None of the Directors has entered into or is proposing to enter into a service contract with any member of the Group (excluding contracts expiring or determinable within one year without payment of compensation (other than statutory compensation)).

LITIGATION

As at the Latest Practicable Date, no member of the Group was engaged in any litigation or claims of material importance and, so far as the Directors are aware, no litigation or claims of material importance are pending or threatened by or against any member of the Group.

MISCELLANEOUS

  • (a) The registered office of the Company is situated at Canon’s Court, 22 Victoria Street, Hamilton HM12, Bermuda. The head office and principal place of business in Hong Kong of the Company is at 7th Floor, Hong Kong Spinners Building, Phase 6, 481-483 Castle Peak Road, Cheung Sha Wan, Kowloon, Hong Kong.

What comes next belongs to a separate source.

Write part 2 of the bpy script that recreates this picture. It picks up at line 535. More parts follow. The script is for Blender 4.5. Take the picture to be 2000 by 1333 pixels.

  • (b) The company secretary of the Company is Tsang Yiu Kai, FHKSA, FCCA, AHKIT, CGA and CPA. The qualified accountant of the Company is Chan Chung Keung, AHKSA.

  • (c) The auditors of the Company is Deloitte Touche Tohmatsu of 26th Floor, Wing On Centre, 111 Connaught Road Central, Hong Kong.

  • (d) The branch share registrar and transfer office of the Company in Hong Kong is Secretaries Limited of Ground Floor, Bank of East Asia Harbour View Centre, 56 Gloucester Road, Wanchai, Hong Kong.

  • (e) The English version of this circular shall prevail over the Chinese text.